With his four half-centuries and 335 runs in six innings, Brathwaite simply emphasised his record as an insatiable run-getter, a quality already recognised in Barbados with his 40 hundreds at all levels.
In the one West Indies televised match, the semi-final against Pakistan, the former Test players on commentary were immediately taken both by Brathwaite’s easy timing and Holder’s bounce from a consistently difficult length and line.
Joey Carew, the one-time Trinidad & Tobago captain, West Indies opener, selector and acknowledged guru, has pressed the WICB to add to its list of retainer contracts Holder, wicket-keeper/batsman Shane Dowrich and all-rounder Yannic Cariah, whose unbeaten 110 and steady leg-spin clinched the third place win over Sri Lanka on Friday.
Carew indirectly put his finger on the problem. It is that there is no genuine course of development for our young cricketers, not even with the 33 contracts recently awarded, several to players simply for making themselves available for the series against Bangladesh last year when most others followed the West Indies Players Association (WIPA) directive and didn’t.
It is impossible to know what they intend to achieve, except to allow those favoured to correctly fill in their job title on the immigration form as “professional cricketer”. There is, at present, nothing in place to back them up.
While all the other ICC full members have long since established national and other academies and arranged regular age-group and ‘A’ team tours to bring on their youngsters, the WICB and its affiliates are yet to get the promised regional academy and its allied feeders going.
We now hear the former will be active by April but it’s a recurring, unfulfilled theme.
Barbados’ Sir Everton Weekes Centre of Excellence was opened at Kensington Oval by the legend himself two years ago. It is yet to function. At least Trinidad & Tobago and Jamaica have recently got similar projects running, but with constraints.
The other major countries have two, sometimes three, ‘A’ team series a year. The West Indies haven’t managed one for more than two years.
The upshot is that Brathwaite, Holder, Dowrich, Cariah and the others return to the Caribbean this week to be left to their own devices.
Some may find places in their territorial teams where the standards and the general attitudes can do little for their progress. Others will go back to the club seasons.
In contrast, the champion Australians, English, Indians and the others can look forward to properly organised, well-funded programmes that concentrate on all aspects of their game, physical, technical and mental.
At teenage level, prior to full maturity, our players are on a par with the rest, as shown in New Zealand. It is long overdue for the WICB to ensure that they are provided with the means necessary to harness the available, and abundant, talent.

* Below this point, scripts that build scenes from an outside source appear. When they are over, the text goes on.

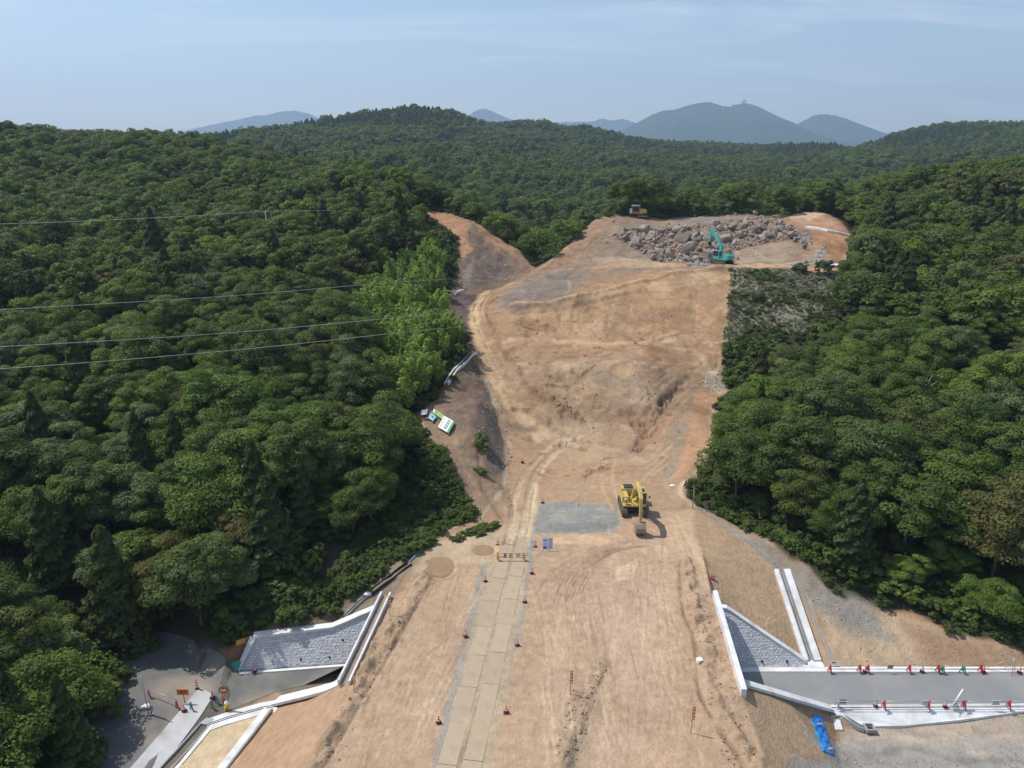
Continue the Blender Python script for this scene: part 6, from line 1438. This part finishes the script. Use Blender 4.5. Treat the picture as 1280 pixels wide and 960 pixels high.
# ------------------------------------------------------------------ far mountains
m_mount = mat('wooded_mountain', (.040,.068,.034), .95, var=.35, scale=.012, detail=8, bump=1.0, bscale=.03, spec=.05, bdist=14)
def mountain(name, skyline, Y, depth, base_v, label, seed):
    """a ridge at distance Y whose crest passes through the given photo points"""
    us = np.linspace(skyline[0][0], skyline[-1][0], 150); vs = np.interp(us, [s[0] for s in skyline], [s[1] for s in skyline])
    for _ in range(2): vs = np.convolve(np.pad(vs, 2, mode='edge'), [.1,.2,.4,.2,.1], 'valid')
    vs = vs+.7*np.random.default_rng(seed).normal(size=len(vs))*.5; crest = np.array([PY(u, v, Y) for u, v in zip(us, vs)]); zb = 0.0
    ts = np.linspace(-1, 1, 70); X = np.repeat(crest[:,0][None], 70, 0); Yg = Y+ts[:,None]*depth*np.ones_like(X)
    prof = (1-np.abs(ts))**1.15
    n = fbm(X, Yg, depth*.55, seed, 5); r_g = 1-np.abs(fbm(X*1.0, Yg*.4, depth*.28, seed+3, 4))*2
    Zm = zb+(crest[:,2][None]-zb)*(prof[:,None]) + (n*.20+.12*(r_g-.6))*(crest[:,2][None]-zb)*(np.sin(np.pi*np.clip(1-np.abs(ts),0,1)))[:,None]
    Zm = np.where(np.abs(ts)[:,None] < .02, crest[:,2][None], Zm); Zm[0] = -20; Zm[-1] = -20
    o = link(bpy.data.objects.new(name, grid_mesh(name, X, Yg, Zm))); o.data.materials.append(m_mount); tag(o, label, None, None, 'structure')
mountain('mountain', [(740,182),(765,170),(790,157),(803,150),(818,142),(832,138),(845,137),(862,131),(884,127),(897,131),(909,134.5),(922,130),(935,129.5),(948,134),(962,144),(972,153),(982,162),(1000,168),(1030,176)], 5600, 1500, 185, 'blue green double mountain', 11)
mountain('mountain', [(950,180),(975,168),(990,160),(1003,152),(1016,145),(1030,142.5),(1045,145),(1060,151),(1075,158),(1088,165),(1110,178)], 6100, 1200, 185, 'rounded blue mountain beside the double one', 12)
mountain('mountain', [(225,165),(260,157),(285,152),(300,149),(318,145),(335,144),(352,139),(370,138.5),(385,142),(400,148),(430,160)], 8200, 600, 185, 'pale distant range on the left', 13)
mountain('mountain', [(560,160),(585,145),(597,137),(607,135.5),(617,140),(640,150),(700,153),(740,152),(752,148),(765,151),(778,148),(792,153),(820,165)], 8300, 500, 185, 'pale distant peaks in the middle', 14)
p = PY(930, 130.5, 5600); r = empty('radio_tower', p, label='tiny lattice radio tower on the summit of the blue mountain', cat='radio tower')
for sx, sy in ((-1,-1),(1,-1),(1,1),(-1,1)): bm = bmesh.new(); tube(bm, [(sx*13,sy*13,-8),(sx*9,sy*9,26)], 2.0, 5); mesh_obj('leg', bm, m_dkgrey, r)
for z in (6,24): bm = bmesh.new(); box(bm, (0,0,z), (24,24,4)); mesh_obj('platform', bm, m_dkgrey, r)
bm = bmesh.new(); tube(bm, [(0,0,24),(0,0,48)], [1.6,.6], 5); mesh_obj('mast', bm, m_dkgrey, r)
p = PY(907, 133.5, 5600); r = empty('radio_mast', p, label='thin mast in the saddle left of the radio tower', cat='mast'); bm = bmesh.new(); tube(bm, [(0,0,-5),(0,0,36)], [1.4,.5], 5); mesh_obj('shaft', bm, m_dkgrey, r)
# ------------------------------------------------------------------ camera, sky, sun, air
cam = bpy.data.objects.new('camera', bpy.data.cameras.new('camera')); COL.objects.link(cam)
cam.location = (0, 0, HC); cam.rotation_euler = (math.pi/2 - math.asin(SP), 0, 0)
cam.data.sensor_width = 36; cam.data.lens = 36*F/1280; cam.data.clip_start = .5; cam.data.clip_end = 30000
SC.camera = cam
EL = math.radians(58); AZ = math.atan2(-.935, .33)
W = bpy.data.worlds.new('World'); SC.world = W; W.use_nodes = True
nt = W.node_tree; N = nt.nodes; L = nt.links; bg = N['Background']
sky = N.new('ShaderNodeTexSky'); sky.sky_type = 'NISHITA'; sky.sun_disc = False
sky.sun_elevation = EL; sky.sun_rotation = AZ; sky.air_density = 1.0; sky.dust_density = .8; sky.ozone_density = 1.2
bg.inputs['Strength'].default_value = .118
# thin high cloud
tc = N.new('ShaderNodeTexCoord'); sx = N.new('ShaderNodeSeparateXYZ'); L.new(tc.outputs['Generated'], sx.inputs[0])
zz = N.new('ShaderNodeMath'); zz.operation = 'ADD'; zz.inputs[1].default_value = .12; L.new(sx.outputs['Z'], zz.inputs[0])
dv = N.new('ShaderNodeVectorMath'); dv.operation = 'DIVIDE'; cb = N.new('ShaderNodeCombineXYZ')
for k in range(3): L.new(zz.outputs[0], cb.inputs[k])
L.new(tc.outputs['Generated'], dv.inputs[0]); L.new(cb.outputs[0], dv.inputs[1])
mp = N.new('ShaderNodeMapping'); mp.inputs['Scale'].default_value = (.5, 1.6, 0); mp.inputs['Rotation'].default_value = (0, 0, .35); L.new(dv.outputs[0], mp.inputs['Vector'])
nz = N.new('ShaderNodeTexNoise'); nz.inputs['Scale'].default_value = 1.1; nz.inputs['Detail'].default_value = 7; nz.inputs['Roughness'].default_value = .55; nz.inputs['Distortion'].default_value = .6
L.new(mp.outputs[0], nz.inputs['Vector'])
mr = N.new('ShaderNodeMapRange'); mr.inputs['From Min'].default_value = .46; mr.inputs['From Max'].default_value = .74; mr.inputs['To Max'].default_value = .68
mr.interpolation_type = 'SMOOTHSTEP'; L.new(nz.outputs['Fac'], mr.inputs['Value'])
mx = N.new('ShaderNodeMix'); mx.data_type = 'RGBA'; L.new(mr.outputs[0], mx.inputs['Factor']); L.new(sky.outputs[0], mx.inputs['A']); mx.inputs['B'].default_value = (6.0, 6.5, 7.1, 1)
L.new(mx.outputs['Result'], bg.inputs['Color'])
sun = bpy.data.objects.new('sun', bpy.data.lights.new('sun', 'SUN')); COL.objects.link(sun)
sun.data.energy = 3.6; sun.data.angle = math.radians(.53); sun.data.color = (1, .955, .89)
d = Vector((math.sin(AZ)*math.cos(EL), math.cos(AZ)*math.cos(EL), math.sin(EL)))
sun.rotation_euler = d.to_track_quat('Z', 'Y').to_euler(); sun.location = d*100+Vector((0, 100, 0))
def add_haze():
    x0, x1, y0, y1, z0, z1 = -7600, 7600, -400, 9100, -30, 760
    me = bpy.data.meshes.new('haze'); v = [(x, y, z) for z in (z0, z1) for y in (y0, y1) for x in (x0, x1)]
    me.from_pydata(v, [], [(0,2,3,1),(4,5,7,6),(0,1,5,4),(1,3,7,5),(3,2,6,7),(2,0,4,6)])
    o = bpy.data.objects.new('haze', me); COL.objects.link(o); o['kind'] = 'stuff'; o['label'] = 'thin blue summer haze over the hills'
    m = bpy.data.materials.new('haze'); m.use_nodes = True; nt = m.node_tree; nt.nodes.clear()
    out = nt.nodes.new('ShaderNodeOutputMaterial'); pv = nt.nodes.new('ShaderNodeVolumePrincipled')
    pv.inputs['Color'].default_value = (.58, .75, 1, 1); pv.inputs['Density'].default_value = HAZE; pv.inputs['Anisotropy'].default_value = .2
    nt.links.new(pv.outputs[0], out.inputs['Volume']); me.materials.append(m)
HAZE = .00015
add_haze()
SC.view_settings.view_transform = 'Standard'; SC.view_settings.look = 'None'; SC.view_settings.gamma = 1; SC.view_settings.exposure = EXPO
SC.cycles.max_bounces = 5; SC.cycles.diffuse_bounces = 2; SC.cycles.glossy_bounces = 2; SC.cycles.transmission_bounces = 2; SC.cycles.volume_bounces = 1; SC.cycles.transparent_max_bounces = 8
SC.cycles.use_denoising = True
SC.cycles.sample_clamp_indirect = 4
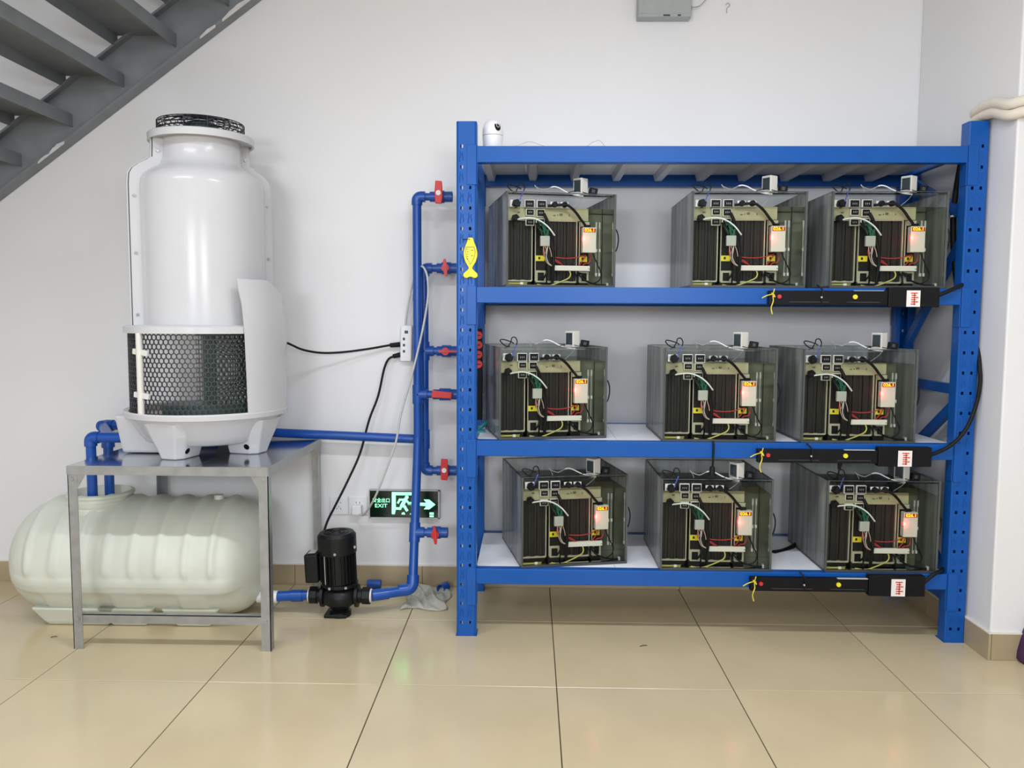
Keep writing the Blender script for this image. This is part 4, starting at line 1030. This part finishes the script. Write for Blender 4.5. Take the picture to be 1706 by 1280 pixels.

There have been some bizarre Player of the Match awards since, like the white ball and night cricket, they became part of the game three or four decades back.
Basil Butcher gave the award to the entire New Zealand team for their winning performance in an ODI in Georgetown in 1996. Ted Dexter named John Abrahams solely for his captaincy of Lancashire in the 1984 Benson & Hedges Cup final. He made 0.
It once went not to a player but to Chickie, the DJ at the Antigua Recreation Ground, for livening things up.
The choice of Ryan Hinds in last week’s match against Trinidad & Tobago joins that category.
The Barbados captain scored 139 in the first innings, a fine performance on its own. But, with Trinidad & Tobago 115 behind and 43 for three and 98 for four in their second innings, Justin Guillen and Denesh Ramdin added 138 for the fifth wicket. When Guillen was out for 134, Ramdin proceeded to an unbeaten 166 as the last four wickets yielded 176.
Given 298 to win, Barbados were then thrown into panic by leg-spinner Imran Khan. He followed his first innings seven for 71 with four for 51 as the home team hung on grimly for a draw.
Ramdin and Imran were the obvious contenders yet Hinds was the name that was written on the paper.
No one seems able to identify the source but reports are that it was an American tourist from a nearby cruise liner who just happened to be strolling past Kensington at the time.